Reread for book club (again! But different book club!) which I welcomed since I rushed through the ending before. I loved this book the first time I read it and haven’t changed my opinion in the slightest; it presents uber nerdy space physics problems (with bonus computation engines!) alongside aftershocks from the Cultural Revolution. It’s also an alien encounter story, but like the best alien encounter stories, it’s really more about the humans and how they react to the aliens. I love the depth and ambition of the ideas in this book, but the characterization definitely suffers from lack of attention, and although the plot feels like it tries to be serious, the action occasionally borders on ridiculousness.

Angelmaker, by Nick Harkaway

This guy has enough ideas crammed in here to write ten different books. He’s like Neal Stephenson, except that instead of having a hard SF premise underneath the shiny, this is shiny all the way down. Steampunk clockmaker, check. Fearless spy who’s retained her skills into old age, check. Zombie engineer clones, check. Literal world ending machinery masquerading as a hive of bees, check. The writing is slick and lovely and carries you along despite the extremely unlikely nature of, well, everything that is happening.

The Space Between Worlds, by Micaiah Johnson

The Space Between Worlds, by Micaiah Johnson: Travel to alternate worlds is possible, but only if your doppelganger in the alternate world is dead; as a consequence, a corps of world-travelers is recruited from the poor and downtrodden, whose lives are constantly threatened by tragedy and whose life expectancy is poor. The class conflict between the travelers and their handlers is immediate and ongoing; the central character’s fight for relevance and growing sense of moral outrage provides a good backbone for the story.

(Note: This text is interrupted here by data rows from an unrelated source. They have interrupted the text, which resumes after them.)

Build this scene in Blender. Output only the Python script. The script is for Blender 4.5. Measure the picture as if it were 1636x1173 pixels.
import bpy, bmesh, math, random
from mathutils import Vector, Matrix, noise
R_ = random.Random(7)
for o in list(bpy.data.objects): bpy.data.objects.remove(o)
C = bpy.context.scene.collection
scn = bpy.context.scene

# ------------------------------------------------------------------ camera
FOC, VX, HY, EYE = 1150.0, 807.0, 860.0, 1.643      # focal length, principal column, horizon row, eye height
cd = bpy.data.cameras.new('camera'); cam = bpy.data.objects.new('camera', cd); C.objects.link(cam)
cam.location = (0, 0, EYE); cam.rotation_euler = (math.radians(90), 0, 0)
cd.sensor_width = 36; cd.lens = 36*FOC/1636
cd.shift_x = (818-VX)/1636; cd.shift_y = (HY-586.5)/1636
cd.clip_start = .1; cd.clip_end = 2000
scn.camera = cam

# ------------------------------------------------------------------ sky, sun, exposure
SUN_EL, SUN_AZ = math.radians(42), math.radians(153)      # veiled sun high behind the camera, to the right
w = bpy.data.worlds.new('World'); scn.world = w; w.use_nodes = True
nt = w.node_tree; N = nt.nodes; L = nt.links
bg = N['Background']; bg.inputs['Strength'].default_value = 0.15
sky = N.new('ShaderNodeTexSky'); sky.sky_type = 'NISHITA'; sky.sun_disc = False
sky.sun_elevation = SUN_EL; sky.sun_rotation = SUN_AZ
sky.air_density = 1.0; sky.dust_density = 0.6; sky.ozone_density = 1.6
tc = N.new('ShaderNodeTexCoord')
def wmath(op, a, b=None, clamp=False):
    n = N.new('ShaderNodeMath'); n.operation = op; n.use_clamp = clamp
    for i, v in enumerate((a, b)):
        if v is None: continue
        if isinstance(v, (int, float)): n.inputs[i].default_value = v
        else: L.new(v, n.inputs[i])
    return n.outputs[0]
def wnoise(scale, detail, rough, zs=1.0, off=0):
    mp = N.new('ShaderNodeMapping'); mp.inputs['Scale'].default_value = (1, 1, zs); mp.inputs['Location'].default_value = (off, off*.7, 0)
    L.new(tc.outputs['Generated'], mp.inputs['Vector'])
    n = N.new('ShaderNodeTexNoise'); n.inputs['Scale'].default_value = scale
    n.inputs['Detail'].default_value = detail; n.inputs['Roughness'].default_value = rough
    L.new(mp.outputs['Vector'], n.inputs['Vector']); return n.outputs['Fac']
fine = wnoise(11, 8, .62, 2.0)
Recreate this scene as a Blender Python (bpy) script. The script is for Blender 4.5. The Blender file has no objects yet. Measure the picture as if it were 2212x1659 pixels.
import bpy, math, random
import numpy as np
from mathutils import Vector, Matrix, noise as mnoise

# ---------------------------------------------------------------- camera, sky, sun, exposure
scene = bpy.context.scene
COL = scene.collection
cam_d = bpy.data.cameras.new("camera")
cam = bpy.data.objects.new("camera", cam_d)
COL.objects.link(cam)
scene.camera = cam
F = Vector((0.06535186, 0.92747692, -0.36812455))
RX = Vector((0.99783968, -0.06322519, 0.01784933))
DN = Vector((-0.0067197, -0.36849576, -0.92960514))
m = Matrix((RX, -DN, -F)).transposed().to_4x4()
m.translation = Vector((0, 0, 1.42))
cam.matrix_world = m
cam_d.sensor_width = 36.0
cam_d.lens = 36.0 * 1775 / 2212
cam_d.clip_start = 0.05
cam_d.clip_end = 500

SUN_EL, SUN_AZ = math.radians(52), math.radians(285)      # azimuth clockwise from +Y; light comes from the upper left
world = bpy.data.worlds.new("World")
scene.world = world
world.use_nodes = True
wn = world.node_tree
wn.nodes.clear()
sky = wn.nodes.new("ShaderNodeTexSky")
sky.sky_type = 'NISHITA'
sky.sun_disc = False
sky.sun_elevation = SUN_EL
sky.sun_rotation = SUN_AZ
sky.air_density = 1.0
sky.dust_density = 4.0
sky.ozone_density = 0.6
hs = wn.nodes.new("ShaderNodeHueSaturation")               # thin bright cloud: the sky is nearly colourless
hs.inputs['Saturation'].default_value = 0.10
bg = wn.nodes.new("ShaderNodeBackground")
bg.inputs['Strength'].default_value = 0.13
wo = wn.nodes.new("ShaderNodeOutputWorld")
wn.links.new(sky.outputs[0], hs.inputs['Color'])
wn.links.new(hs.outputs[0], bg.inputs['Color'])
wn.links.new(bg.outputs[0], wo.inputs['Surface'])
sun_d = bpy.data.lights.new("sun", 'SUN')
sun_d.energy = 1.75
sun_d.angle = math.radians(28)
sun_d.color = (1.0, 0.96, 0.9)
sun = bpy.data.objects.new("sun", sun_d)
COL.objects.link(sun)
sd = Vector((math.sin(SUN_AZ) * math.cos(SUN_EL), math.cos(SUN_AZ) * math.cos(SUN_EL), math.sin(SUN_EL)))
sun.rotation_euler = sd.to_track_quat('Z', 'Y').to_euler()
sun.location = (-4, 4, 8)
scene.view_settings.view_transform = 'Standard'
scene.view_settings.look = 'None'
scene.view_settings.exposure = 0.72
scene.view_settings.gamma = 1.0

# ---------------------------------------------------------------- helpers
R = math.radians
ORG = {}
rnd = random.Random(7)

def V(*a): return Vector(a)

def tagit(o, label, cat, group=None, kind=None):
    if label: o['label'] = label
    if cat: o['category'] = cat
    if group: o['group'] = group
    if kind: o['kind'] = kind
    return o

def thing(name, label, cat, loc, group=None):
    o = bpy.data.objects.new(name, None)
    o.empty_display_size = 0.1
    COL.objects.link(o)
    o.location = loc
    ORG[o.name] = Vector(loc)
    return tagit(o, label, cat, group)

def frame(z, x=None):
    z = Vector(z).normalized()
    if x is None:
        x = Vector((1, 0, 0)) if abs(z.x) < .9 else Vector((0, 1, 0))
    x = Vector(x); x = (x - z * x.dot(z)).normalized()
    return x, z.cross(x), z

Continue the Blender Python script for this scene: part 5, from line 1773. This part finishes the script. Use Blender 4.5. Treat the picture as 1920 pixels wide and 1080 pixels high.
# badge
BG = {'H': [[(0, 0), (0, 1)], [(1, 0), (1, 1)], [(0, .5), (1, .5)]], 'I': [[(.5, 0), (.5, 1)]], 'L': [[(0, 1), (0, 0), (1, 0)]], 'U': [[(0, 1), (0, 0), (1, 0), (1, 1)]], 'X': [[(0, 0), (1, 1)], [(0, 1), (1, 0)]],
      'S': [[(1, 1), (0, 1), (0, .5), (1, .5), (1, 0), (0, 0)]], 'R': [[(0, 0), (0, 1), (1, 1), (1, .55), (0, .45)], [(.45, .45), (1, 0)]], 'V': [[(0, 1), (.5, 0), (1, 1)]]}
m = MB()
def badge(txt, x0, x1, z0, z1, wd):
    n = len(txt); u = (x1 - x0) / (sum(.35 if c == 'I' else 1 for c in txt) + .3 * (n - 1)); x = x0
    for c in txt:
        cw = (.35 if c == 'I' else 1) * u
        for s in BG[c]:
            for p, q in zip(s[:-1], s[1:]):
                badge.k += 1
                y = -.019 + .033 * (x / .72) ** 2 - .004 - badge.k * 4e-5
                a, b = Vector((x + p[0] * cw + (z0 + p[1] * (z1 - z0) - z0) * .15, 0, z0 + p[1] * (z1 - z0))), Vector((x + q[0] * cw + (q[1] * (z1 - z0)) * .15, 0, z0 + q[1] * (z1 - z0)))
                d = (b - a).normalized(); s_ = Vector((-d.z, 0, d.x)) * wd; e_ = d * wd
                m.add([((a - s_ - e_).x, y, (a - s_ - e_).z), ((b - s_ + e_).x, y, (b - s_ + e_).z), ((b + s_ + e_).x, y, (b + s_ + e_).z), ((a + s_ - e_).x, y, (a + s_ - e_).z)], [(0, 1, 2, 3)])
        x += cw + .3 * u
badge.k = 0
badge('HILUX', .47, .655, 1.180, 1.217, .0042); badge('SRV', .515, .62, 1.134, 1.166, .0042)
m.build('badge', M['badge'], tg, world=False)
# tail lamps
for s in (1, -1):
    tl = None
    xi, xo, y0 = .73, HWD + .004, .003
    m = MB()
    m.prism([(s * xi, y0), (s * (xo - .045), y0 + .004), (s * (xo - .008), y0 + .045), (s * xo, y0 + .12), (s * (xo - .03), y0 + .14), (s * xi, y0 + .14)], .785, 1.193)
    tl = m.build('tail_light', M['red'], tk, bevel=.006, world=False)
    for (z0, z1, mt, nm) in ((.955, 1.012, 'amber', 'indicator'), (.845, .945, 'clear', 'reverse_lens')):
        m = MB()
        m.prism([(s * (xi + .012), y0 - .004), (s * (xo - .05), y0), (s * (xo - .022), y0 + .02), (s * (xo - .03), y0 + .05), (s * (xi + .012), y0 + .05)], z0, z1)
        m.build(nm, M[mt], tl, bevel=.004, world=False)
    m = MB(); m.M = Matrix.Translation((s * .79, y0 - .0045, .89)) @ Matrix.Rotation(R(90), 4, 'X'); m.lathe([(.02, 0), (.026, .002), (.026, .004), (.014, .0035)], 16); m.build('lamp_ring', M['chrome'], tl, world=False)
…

American War, by Omar El Akkad

Post-apocalyptic Civil War, in which Southern states including Texas refuse to give up their fossil fuels, and a fragmented Union fights them with drones and soldiers recruited from a working class desperate for opportunity. Meanwhile from across the ocean, the Red Crescent and the Chinese send charity aid and administer refugee camps. It’s told from the post-war future so you know how things end, but not how they got there; the main character, Sarat, travels an all-too-believable arc from child refugee to violent insurgent. Super intense book and quite frightening, particularly when you consider the tribalism that seems to be increasing today.

New Suns: Original Speculative Fiction by People of Color, by Nisi Shawl, ed.

Really great anthology. There was no unified theme to the stories, except that the main character’s viewpoint was not that of a white Western person, which was incredibly refreshing. They were all good, no duds, and I think the one that might stay with me the longest was Anil Menon’s “The Robots of Eden” – the tone is almost boring to start, but the subtle wrongnesses add up to creeping horror at the end – really well done.

Hench, by Natalie Zina Walschotts

This. Was. Amazing. In a world of superheroes and supervillains, Anna Tromedlov is a down-on-her-luck henchman, just working temp desk jobs to pay the rent, when she finds herself caught in the middle of a hero/villain confrontation. The violent aftermath leaves her with lifelong injuries, as well as an obsession with forcing heroes (and their worshippers) to face the actual financial, mental, and physical costs of superhero action. The book just kept getting better, uncovering layers upon layers of conspiracy and dark history. Super enjoyable read. (I put this on the to-read list because it was one of the Canada Reads books, championed by Paul Sun-Hyung Lee of Kim’s Convenience. It didn’t win Canada Reads, but it should have!)

The Bone Season and The Mime Order, by Samantha Shannon

I kind of feel like these would have been better books without all the invented vocabulary, but I did like the quasi-Victorian? Cockneyish? language of the street dwellers. In an alternate future dystopian London, people with extrasensory abilities (clairvoyants, or “voyants”) are hunted down by the government; because their very existence is illegal, voyants band together in street gangs and mobs to survive. Our heroine Paige has powers that put her pretty high up in her gang; however, when she is captured by the government, she finds out that captured voyants actually become enslaved in a crazy medieval prison (it’s the old Oxford campus) run by – wait for it – aliens! The aliens are using the psychic energy of the voyants to fight a war on another plane of existence entirely, with the government’s cooperation. The insanity just keeps ratcheting up. The first book has plenty of action but honestly feels mostly like setup, introducing mad amounts of vocabulary alongside crowds of characters and doing its best to convince you of the multiple layers of weird that comprise this world; the second book was a little more focused. Two books in I’m still honestly not sure I completely buy the premise, but at least Shannon’s writing is smooth and the characters are well-crafted.

The Doors of Eden, by Adrian Tchaikovsky

The Doors of Eden / Adrian Tchaikovsky

I expect this of Tchaikovsky by now, but no one condenses centuries of hypothetical evolutionary development like this guy. Interspersed with totally plausible and yet very different ways life could have evolved and thrived (or not) on Earth, we follow some really well-crafted characters through events that get really strange. Really ambitious book, great journey, though the ending felt weak and didn’t quite live up to the development.